[Provided records]:
▶

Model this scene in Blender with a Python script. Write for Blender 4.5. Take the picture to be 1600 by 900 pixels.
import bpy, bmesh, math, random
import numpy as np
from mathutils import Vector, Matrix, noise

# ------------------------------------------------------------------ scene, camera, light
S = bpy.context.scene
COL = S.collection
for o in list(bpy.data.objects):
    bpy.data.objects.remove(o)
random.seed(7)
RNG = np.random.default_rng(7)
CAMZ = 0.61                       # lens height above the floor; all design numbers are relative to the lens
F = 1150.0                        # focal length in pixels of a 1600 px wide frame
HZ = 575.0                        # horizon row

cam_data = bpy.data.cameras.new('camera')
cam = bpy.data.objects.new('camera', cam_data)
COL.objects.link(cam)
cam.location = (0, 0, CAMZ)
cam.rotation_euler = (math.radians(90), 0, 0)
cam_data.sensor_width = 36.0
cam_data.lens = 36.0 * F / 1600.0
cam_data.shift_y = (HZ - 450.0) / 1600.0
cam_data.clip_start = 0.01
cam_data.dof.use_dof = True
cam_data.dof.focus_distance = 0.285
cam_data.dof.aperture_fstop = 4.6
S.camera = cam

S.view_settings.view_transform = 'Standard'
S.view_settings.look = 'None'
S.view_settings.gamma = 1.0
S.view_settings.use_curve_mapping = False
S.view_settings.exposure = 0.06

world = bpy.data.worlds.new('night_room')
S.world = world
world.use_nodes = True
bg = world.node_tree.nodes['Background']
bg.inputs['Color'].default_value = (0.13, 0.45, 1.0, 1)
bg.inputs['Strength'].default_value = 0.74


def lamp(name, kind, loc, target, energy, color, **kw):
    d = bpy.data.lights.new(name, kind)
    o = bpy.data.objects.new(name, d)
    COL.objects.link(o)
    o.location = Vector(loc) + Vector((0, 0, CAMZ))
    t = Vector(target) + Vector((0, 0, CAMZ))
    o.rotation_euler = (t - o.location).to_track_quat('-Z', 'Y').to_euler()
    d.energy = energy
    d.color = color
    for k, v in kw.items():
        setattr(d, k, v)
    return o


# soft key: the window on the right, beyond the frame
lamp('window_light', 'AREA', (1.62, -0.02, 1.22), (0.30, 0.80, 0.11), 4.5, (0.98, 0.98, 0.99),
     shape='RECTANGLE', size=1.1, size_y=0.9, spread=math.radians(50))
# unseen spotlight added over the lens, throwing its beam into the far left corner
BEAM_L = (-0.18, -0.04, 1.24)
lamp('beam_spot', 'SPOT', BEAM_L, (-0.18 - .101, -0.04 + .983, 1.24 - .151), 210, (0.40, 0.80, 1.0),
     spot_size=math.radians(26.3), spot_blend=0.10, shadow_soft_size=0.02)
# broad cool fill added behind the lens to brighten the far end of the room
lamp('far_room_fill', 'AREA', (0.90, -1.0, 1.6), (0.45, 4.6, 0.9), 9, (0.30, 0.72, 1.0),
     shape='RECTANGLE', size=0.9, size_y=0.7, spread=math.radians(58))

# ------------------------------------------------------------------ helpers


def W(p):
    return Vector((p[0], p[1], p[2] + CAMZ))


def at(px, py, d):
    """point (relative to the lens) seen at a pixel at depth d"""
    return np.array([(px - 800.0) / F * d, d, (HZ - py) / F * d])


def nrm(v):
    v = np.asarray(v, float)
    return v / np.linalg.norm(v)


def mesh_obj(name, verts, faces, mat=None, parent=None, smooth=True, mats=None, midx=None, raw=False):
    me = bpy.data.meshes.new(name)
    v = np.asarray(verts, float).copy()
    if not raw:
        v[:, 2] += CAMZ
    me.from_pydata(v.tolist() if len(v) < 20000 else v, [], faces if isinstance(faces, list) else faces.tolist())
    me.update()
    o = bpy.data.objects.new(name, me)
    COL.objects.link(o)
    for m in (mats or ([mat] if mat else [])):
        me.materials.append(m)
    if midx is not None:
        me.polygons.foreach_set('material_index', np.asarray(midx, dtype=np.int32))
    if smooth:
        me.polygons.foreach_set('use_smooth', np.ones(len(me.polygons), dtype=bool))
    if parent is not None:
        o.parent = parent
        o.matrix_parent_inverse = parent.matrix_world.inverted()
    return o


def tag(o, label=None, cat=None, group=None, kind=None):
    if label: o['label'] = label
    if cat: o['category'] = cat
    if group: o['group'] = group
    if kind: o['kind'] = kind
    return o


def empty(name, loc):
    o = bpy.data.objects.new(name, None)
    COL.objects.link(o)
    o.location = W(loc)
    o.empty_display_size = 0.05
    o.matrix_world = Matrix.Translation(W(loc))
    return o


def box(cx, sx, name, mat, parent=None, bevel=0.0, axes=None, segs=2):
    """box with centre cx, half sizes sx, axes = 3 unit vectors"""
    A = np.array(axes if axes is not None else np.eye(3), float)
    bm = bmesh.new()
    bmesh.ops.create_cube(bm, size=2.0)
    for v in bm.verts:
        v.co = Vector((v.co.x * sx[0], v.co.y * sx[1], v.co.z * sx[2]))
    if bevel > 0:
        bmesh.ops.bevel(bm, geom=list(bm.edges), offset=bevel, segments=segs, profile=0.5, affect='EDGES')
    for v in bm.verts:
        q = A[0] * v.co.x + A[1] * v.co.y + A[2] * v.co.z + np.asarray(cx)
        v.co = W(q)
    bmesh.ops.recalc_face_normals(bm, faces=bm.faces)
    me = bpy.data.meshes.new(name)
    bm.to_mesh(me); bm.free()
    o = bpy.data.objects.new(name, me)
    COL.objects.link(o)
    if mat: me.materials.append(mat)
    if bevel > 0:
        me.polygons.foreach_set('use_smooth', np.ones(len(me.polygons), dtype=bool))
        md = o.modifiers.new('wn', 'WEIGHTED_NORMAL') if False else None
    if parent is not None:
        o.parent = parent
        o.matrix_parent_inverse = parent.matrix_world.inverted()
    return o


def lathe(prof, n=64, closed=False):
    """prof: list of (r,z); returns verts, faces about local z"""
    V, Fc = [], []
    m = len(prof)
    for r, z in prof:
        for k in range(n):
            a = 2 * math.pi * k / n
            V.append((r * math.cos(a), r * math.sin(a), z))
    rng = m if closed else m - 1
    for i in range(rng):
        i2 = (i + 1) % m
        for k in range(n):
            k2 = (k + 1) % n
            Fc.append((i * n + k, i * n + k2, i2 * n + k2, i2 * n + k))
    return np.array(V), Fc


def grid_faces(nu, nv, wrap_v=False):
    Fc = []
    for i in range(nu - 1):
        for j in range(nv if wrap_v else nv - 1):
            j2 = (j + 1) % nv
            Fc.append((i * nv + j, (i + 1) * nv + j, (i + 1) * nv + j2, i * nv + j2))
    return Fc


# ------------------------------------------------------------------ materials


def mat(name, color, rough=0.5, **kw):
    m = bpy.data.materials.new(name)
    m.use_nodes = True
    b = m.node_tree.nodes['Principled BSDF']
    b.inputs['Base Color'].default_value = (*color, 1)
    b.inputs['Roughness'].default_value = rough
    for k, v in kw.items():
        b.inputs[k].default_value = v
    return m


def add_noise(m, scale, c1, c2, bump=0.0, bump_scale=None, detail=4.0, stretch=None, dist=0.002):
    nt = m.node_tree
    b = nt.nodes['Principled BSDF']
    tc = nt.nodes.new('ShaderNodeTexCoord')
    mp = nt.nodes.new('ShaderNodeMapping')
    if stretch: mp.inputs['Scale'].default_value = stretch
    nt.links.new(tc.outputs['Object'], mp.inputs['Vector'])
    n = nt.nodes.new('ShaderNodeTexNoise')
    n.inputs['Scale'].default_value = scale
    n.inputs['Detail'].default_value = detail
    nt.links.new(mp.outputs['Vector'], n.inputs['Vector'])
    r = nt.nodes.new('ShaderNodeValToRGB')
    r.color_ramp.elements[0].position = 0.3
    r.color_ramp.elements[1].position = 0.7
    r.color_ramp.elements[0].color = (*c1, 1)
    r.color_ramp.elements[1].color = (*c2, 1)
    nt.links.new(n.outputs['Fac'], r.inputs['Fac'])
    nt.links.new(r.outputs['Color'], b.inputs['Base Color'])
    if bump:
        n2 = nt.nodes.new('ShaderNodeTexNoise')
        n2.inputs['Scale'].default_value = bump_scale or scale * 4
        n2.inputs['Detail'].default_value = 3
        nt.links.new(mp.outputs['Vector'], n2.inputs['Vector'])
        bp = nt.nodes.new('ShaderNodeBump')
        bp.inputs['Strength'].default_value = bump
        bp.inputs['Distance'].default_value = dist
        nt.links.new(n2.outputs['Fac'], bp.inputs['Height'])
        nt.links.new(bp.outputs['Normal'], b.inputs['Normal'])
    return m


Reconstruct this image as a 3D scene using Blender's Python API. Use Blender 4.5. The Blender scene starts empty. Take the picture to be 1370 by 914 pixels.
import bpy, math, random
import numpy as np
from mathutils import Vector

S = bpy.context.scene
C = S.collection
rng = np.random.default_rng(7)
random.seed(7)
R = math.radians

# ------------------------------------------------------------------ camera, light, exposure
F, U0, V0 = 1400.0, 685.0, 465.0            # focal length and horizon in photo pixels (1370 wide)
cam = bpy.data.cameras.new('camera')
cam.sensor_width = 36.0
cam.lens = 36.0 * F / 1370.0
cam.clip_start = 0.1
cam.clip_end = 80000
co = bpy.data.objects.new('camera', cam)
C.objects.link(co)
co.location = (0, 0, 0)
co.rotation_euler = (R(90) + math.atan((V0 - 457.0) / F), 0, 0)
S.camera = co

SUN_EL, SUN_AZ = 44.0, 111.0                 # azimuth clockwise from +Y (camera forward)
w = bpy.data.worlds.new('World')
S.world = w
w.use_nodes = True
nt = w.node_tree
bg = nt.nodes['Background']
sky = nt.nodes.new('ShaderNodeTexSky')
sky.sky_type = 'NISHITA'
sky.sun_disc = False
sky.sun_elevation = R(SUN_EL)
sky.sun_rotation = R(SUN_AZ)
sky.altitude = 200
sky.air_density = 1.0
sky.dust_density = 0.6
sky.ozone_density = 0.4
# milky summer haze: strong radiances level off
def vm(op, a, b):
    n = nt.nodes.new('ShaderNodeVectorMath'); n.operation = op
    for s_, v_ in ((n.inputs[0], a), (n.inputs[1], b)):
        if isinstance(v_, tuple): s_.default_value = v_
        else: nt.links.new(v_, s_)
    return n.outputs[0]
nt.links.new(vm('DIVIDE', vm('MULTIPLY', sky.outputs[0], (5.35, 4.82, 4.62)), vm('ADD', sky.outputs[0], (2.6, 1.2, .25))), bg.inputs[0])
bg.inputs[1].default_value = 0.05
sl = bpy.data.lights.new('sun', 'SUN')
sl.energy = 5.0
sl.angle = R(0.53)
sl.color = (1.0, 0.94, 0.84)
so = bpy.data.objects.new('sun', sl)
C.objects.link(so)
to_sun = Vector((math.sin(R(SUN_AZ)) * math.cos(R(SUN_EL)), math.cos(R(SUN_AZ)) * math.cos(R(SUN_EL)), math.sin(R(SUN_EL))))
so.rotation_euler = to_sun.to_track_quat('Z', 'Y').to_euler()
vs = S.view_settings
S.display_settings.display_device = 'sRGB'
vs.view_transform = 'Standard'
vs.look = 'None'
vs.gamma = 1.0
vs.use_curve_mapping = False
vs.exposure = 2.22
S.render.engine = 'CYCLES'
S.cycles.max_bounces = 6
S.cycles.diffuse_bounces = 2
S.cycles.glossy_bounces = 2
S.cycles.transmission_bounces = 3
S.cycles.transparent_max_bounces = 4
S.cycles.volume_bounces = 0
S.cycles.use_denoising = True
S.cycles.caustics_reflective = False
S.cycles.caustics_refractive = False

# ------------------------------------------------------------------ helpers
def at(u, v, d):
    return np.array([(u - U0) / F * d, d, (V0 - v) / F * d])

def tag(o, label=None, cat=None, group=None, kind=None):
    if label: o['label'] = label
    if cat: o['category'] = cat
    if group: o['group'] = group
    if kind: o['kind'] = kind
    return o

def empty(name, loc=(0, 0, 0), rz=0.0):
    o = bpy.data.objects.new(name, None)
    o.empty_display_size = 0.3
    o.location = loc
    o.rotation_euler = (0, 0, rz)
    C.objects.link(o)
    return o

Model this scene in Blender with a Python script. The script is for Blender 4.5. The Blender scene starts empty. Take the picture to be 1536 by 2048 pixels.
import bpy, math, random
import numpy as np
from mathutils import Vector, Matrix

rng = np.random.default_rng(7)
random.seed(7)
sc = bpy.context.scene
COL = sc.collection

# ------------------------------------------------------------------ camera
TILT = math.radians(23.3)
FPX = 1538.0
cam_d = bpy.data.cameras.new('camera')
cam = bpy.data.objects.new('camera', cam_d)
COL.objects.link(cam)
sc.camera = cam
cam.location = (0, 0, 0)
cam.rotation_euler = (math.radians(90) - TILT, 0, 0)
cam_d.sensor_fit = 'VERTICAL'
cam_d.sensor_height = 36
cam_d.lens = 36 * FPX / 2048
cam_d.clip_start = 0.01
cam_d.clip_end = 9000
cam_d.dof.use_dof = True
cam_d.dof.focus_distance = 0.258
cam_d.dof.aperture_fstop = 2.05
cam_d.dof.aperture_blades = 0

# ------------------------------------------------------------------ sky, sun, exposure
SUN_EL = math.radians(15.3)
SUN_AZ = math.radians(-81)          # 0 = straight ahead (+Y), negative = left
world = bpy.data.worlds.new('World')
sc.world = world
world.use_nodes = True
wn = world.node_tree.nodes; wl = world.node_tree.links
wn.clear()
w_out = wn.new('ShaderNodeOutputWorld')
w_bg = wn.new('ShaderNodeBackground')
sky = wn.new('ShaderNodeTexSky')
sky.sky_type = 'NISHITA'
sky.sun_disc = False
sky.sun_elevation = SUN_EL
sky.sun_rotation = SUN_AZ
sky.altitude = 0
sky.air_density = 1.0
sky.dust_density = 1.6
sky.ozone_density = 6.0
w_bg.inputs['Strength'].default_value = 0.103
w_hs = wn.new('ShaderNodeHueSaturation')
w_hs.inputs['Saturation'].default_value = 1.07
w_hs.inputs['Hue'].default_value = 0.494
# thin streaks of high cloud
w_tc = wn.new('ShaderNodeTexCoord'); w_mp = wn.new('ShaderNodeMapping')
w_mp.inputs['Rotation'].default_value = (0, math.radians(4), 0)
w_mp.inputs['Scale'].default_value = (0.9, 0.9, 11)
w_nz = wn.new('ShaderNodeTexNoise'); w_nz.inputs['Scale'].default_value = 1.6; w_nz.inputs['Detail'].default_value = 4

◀

[Objective]:
Write down again the exact lines running from the beginning of the data to the line containing "S.camera = cam", with both ends included.

[Response to the task]:
Model this scene in Blender with a Python script. Write for Blender 4.5. Take the picture to be 1600 by 900 pixels.
import bpy, bmesh, math, random
import numpy as np
from mathutils import Vector, Matrix, noise

# ------------------------------------------------------------------ scene, camera, light
S = bpy.context.scene
COL = S.collection
for o in list(bpy.data.objects):
    bpy.data.objects.remove(o)
random.seed(7)
RNG = np.random.default_rng(7)
CAMZ = 0.61                       # lens height above the floor; all design numbers are relative to the lens
F = 1150.0                        # focal length in pixels of a 1600 px wide frame
HZ = 575.0                        # horizon row

cam_data = bpy.data.cameras.new('camera')
cam = bpy.data.objects.new('camera', cam_data)
COL.objects.link(cam)
cam.location = (0, 0, CAMZ)
cam.rotation_euler = (math.radians(90), 0, 0)
cam_data.sensor_width = 36.0
cam_data.lens = 36.0 * F / 1600.0
cam_data.shift_y = (HZ - 450.0) / 1600.0
cam_data.clip_start = 0.01
cam_data.dof.use_dof = True
cam_data.dof.focus_distance = 0.285
cam_data.dof.aperture_fstop = 4.6
S.camera = cam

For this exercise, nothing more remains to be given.